Stated goal: Repeat the listing in full. Nothing may be added or left out.

Source excerpt:
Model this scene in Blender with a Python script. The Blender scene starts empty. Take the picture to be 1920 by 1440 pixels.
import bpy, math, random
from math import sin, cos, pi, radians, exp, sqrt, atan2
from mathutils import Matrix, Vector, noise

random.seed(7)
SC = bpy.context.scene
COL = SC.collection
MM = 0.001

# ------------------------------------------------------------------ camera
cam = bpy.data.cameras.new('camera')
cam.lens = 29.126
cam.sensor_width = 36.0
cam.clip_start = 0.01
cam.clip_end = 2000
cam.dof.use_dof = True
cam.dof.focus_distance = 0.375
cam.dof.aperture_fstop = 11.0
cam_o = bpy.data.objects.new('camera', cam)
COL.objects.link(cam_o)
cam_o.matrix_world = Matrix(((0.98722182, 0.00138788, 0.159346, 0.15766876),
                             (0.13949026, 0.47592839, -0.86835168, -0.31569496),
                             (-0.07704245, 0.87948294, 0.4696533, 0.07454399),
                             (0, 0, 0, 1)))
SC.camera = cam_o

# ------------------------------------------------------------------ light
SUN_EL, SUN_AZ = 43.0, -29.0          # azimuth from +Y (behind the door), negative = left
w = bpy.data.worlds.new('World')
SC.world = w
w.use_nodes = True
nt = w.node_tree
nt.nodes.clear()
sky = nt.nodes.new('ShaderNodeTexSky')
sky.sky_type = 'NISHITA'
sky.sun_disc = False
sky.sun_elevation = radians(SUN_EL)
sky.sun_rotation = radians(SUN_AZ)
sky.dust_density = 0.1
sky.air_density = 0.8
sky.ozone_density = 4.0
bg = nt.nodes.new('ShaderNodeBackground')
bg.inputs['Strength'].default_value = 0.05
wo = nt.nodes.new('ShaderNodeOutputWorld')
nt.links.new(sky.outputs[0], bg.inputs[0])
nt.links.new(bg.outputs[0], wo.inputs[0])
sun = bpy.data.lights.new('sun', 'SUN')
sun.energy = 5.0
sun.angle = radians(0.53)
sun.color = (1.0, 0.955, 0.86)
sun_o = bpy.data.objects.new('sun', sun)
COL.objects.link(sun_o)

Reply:
Model this scene in Blender with a Python script. The Blender scene starts empty. Take the picture to be 1920 by 1440 pixels.
import bpy, math, random
from math import sin, cos, pi, radians, exp, sqrt, atan2
from mathutils import Matrix, Vector, noise

random.seed(7)
SC = bpy.context.scene
COL = SC.collection
MM = 0.001

# ------------------------------------------------------------------ camera
cam = bpy.data.cameras.new('camera')
cam.lens = 29.126
cam.sensor_width = 36.0
cam.clip_start = 0.01
cam.clip_end = 2000
cam.dof.use_dof = True
cam.dof.focus_distance = 0.375
cam.dof.aperture_fstop = 11.0
cam_o = bpy.data.objects.new('camera', cam)
COL.objects.link(cam_o)
cam_o.matrix_world = Matrix(((0.98722182, 0.00138788, 0.159346, 0.15766876),
                             (0.13949026, 0.47592839, -0.86835168, -0.31569496),
                             (-0.07704245, 0.87948294, 0.4696533, 0.07454399),
                             (0, 0, 0, 1)))
SC.camera = cam_o

# ------------------------------------------------------------------ light
SUN_EL, SUN_AZ = 43.0, -29.0          # azimuth from +Y (behind the door), negative = left
w = bpy.data.worlds.new('World')
SC.world = w
w.use_nodes = True
nt = w.node_tree
nt.nodes.clear()
sky = nt.nodes.new('ShaderNodeTexSky')
sky.sky_type = 'NISHITA'
sky.sun_disc = False
sky.sun_elevation = radians(SUN_EL)
sky.sun_rotation = radians(SUN_AZ)
sky.dust_density = 0.1
sky.air_density = 0.8
sky.ozone_density = 4.0
bg = nt.nodes.new('ShaderNodeBackground')
bg.inputs['Strength'].default_value = 0.05
wo = nt.nodes.new('ShaderNodeOutputWorld')
nt.links.new(sky.outputs[0], bg.inputs[0])
nt.links.new(bg.outputs[0], wo.inputs[0])
sun = bpy.data.lights.new('sun', 'SUN')
sun.energy = 5.0
sun.angle = radians(0.53)
sun.color = (1.0, 0.955, 0.86)
sun_o = bpy.data.objects.new('sun', sun)
COL.objects.link(sun_o)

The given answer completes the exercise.